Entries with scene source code
- - -

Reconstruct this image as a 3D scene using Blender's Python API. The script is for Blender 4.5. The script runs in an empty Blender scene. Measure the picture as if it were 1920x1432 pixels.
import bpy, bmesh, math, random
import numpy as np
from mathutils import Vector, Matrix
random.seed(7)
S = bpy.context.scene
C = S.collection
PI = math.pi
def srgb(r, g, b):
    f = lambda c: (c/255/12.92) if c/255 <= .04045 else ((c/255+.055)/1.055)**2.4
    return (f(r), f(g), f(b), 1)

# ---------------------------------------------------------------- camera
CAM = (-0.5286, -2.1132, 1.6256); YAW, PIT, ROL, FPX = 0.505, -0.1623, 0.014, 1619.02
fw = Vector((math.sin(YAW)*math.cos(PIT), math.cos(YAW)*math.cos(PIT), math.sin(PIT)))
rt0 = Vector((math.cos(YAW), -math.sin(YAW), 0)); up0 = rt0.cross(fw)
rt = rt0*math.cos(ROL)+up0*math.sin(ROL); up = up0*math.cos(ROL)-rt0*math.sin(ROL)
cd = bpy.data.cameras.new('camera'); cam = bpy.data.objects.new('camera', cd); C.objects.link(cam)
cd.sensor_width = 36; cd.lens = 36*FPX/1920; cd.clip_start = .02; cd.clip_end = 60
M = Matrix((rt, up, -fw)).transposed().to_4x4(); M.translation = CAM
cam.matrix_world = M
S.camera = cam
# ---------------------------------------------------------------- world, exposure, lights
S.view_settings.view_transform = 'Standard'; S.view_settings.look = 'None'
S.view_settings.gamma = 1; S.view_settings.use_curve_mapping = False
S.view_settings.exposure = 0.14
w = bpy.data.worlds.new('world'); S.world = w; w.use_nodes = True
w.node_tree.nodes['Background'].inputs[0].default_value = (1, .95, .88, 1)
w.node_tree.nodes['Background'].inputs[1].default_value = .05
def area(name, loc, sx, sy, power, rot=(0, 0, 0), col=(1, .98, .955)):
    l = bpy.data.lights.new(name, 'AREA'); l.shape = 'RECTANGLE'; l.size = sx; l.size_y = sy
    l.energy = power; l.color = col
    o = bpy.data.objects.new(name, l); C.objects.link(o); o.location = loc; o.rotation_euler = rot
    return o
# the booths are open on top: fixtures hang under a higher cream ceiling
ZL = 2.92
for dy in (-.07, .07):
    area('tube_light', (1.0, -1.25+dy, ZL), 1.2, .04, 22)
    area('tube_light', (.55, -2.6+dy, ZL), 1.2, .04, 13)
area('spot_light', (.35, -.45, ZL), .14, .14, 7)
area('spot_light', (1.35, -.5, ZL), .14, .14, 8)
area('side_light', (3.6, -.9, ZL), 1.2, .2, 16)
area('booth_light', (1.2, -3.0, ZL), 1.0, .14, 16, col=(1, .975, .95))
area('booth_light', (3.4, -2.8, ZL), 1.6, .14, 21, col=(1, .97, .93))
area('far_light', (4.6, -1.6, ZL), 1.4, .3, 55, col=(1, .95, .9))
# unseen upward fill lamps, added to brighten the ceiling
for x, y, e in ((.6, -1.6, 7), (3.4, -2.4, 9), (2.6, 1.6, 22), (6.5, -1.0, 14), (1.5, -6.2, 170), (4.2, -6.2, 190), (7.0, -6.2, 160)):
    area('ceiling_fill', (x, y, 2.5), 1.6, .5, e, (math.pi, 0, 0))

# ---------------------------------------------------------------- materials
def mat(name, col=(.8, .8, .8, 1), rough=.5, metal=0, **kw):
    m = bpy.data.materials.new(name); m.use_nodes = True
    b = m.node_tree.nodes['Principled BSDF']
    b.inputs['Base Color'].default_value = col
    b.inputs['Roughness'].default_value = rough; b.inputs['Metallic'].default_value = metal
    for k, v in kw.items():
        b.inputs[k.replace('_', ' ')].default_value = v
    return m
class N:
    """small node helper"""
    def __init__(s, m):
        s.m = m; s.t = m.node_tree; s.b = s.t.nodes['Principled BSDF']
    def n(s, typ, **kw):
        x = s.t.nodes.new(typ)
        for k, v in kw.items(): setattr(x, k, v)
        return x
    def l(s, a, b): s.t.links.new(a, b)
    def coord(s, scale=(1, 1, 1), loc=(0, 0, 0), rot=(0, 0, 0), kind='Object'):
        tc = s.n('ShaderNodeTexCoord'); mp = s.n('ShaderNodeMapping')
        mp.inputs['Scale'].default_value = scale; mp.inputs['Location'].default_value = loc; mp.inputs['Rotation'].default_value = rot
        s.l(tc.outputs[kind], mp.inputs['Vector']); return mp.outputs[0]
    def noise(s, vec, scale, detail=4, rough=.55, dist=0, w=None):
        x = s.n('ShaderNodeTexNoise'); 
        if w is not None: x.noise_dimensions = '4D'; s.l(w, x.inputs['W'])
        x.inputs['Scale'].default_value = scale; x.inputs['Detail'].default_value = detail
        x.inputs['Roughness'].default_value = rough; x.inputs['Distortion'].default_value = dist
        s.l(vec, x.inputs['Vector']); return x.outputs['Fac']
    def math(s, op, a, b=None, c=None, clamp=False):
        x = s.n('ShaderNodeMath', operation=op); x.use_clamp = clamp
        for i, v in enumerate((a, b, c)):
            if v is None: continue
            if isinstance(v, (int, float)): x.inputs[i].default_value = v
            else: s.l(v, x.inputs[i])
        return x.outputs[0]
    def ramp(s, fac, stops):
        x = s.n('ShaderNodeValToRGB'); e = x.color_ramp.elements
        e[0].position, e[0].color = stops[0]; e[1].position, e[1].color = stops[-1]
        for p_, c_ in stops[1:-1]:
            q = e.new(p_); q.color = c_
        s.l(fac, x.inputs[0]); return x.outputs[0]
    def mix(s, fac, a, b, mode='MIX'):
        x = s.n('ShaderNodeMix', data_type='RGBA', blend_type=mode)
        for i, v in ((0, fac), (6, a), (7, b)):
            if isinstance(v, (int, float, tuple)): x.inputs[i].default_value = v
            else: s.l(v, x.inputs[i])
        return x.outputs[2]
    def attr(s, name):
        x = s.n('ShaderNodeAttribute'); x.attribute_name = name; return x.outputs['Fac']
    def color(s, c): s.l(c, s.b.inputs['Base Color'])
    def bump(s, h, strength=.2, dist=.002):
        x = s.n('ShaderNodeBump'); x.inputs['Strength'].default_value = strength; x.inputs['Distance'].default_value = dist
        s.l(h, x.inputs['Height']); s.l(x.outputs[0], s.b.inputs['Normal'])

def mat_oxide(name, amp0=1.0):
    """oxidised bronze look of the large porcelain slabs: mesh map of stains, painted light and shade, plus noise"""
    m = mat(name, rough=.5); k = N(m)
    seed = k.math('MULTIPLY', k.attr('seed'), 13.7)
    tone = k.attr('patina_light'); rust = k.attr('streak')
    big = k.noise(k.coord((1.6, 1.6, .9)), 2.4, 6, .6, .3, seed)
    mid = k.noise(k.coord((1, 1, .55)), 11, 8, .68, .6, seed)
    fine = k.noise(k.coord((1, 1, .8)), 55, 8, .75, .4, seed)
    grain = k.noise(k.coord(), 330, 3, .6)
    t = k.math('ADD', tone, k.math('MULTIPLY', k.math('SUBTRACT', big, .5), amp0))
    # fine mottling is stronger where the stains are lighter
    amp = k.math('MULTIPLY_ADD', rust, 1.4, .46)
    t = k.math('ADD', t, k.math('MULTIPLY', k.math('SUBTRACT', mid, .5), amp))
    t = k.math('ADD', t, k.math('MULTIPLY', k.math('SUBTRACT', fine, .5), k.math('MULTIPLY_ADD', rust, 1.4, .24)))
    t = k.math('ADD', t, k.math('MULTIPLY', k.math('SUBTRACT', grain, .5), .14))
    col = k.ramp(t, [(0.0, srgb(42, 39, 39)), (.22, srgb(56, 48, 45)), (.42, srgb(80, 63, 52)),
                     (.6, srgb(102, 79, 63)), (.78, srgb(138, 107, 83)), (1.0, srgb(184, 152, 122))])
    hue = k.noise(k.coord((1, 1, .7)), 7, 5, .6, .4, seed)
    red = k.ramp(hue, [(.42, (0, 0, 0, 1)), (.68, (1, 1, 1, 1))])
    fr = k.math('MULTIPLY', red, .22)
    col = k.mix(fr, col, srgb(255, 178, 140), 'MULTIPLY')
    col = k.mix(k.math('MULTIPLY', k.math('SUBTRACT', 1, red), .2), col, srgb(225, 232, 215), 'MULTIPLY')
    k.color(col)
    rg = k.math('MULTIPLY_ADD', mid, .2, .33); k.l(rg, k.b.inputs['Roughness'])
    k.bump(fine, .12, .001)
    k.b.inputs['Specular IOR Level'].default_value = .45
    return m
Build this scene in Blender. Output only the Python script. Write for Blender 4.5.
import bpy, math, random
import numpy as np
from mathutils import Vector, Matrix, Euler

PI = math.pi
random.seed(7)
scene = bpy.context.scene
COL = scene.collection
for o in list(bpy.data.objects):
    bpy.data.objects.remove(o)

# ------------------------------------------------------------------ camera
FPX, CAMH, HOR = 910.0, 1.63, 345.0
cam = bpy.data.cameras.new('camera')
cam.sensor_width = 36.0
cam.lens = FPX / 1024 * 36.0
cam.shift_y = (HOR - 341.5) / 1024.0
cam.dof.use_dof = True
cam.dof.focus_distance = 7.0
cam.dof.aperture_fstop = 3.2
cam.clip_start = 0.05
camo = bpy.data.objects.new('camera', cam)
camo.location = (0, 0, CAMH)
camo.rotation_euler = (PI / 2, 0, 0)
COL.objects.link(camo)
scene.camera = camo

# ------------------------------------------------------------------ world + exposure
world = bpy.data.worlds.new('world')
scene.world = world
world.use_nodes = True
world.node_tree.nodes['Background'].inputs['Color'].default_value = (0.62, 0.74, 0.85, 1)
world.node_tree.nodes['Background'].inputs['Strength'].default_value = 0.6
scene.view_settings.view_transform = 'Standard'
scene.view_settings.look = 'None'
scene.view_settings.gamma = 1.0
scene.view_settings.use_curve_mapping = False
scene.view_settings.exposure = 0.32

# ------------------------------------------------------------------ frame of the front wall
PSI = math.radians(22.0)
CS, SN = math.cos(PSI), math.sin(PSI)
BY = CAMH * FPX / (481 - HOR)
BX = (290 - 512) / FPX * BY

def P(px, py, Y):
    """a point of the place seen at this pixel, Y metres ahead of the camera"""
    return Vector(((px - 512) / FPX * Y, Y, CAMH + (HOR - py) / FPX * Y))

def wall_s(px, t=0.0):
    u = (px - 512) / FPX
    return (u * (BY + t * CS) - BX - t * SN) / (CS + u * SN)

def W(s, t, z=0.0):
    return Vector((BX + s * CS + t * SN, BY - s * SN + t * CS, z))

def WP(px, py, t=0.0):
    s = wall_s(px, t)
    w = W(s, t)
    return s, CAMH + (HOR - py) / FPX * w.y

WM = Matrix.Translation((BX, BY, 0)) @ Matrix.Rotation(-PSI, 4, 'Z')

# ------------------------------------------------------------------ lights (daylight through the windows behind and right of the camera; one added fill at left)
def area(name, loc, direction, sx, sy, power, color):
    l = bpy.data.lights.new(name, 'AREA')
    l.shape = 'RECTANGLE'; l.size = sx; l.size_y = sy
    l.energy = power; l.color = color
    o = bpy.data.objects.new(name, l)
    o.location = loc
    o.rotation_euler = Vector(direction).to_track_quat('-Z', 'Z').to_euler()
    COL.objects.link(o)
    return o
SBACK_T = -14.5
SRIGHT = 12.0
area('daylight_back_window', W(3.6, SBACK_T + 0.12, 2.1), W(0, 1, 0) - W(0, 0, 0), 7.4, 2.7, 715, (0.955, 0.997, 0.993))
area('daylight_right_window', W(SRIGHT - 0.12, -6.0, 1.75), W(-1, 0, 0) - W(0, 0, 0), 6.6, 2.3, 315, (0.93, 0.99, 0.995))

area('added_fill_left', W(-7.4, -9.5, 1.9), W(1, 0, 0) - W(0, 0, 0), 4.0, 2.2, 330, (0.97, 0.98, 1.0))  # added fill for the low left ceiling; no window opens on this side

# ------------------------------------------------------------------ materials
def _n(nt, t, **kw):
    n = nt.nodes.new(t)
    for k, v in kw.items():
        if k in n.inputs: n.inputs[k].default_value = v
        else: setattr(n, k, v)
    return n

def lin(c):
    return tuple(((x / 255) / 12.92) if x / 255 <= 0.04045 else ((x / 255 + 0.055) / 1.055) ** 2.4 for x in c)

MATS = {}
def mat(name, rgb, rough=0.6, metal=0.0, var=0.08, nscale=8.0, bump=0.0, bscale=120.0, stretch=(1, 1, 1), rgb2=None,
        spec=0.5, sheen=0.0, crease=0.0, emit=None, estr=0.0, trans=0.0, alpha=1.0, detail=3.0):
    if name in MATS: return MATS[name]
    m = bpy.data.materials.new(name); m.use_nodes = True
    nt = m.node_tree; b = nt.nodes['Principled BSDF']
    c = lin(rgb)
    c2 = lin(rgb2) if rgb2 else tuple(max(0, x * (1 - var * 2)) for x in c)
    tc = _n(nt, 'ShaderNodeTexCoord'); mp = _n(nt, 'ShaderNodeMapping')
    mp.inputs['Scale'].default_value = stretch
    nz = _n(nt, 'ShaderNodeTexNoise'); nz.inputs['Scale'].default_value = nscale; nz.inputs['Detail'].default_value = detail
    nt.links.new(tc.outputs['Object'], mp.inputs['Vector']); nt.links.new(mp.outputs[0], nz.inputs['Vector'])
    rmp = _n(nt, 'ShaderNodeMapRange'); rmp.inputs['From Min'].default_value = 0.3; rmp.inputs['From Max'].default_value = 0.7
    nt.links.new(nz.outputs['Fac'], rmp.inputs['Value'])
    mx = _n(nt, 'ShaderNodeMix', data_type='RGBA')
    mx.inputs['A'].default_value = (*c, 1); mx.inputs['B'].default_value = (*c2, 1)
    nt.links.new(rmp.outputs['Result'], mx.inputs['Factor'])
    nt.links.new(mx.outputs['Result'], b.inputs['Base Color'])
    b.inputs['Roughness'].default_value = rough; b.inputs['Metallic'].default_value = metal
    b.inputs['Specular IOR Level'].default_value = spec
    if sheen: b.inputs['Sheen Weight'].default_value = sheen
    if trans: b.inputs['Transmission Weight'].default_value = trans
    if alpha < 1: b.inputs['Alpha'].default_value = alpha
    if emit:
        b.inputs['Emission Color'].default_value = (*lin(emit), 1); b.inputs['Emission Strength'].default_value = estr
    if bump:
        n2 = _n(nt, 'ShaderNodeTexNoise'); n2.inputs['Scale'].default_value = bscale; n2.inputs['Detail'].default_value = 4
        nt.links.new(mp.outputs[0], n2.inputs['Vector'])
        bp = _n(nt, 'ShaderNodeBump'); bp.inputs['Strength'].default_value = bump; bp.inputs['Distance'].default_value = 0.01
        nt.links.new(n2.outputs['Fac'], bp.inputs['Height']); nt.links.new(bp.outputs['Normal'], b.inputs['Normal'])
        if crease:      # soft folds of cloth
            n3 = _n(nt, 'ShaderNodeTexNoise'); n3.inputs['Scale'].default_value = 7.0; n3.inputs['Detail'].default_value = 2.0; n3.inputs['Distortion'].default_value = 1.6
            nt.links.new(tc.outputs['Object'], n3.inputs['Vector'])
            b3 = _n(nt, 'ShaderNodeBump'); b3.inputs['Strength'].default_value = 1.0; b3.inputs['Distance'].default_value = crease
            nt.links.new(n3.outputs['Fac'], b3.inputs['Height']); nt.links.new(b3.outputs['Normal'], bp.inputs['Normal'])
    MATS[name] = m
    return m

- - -

Retype, in the same exact form, the lines of the material above from the line holding "Build this scene" through the line holding "from mathutils import Vector, Matrix, Euler".

Build this scene in Blender. Output only the Python script. Write for Blender 4.5.
import bpy, math, random
import numpy as np
from mathutils import Vector, Matrix, Euler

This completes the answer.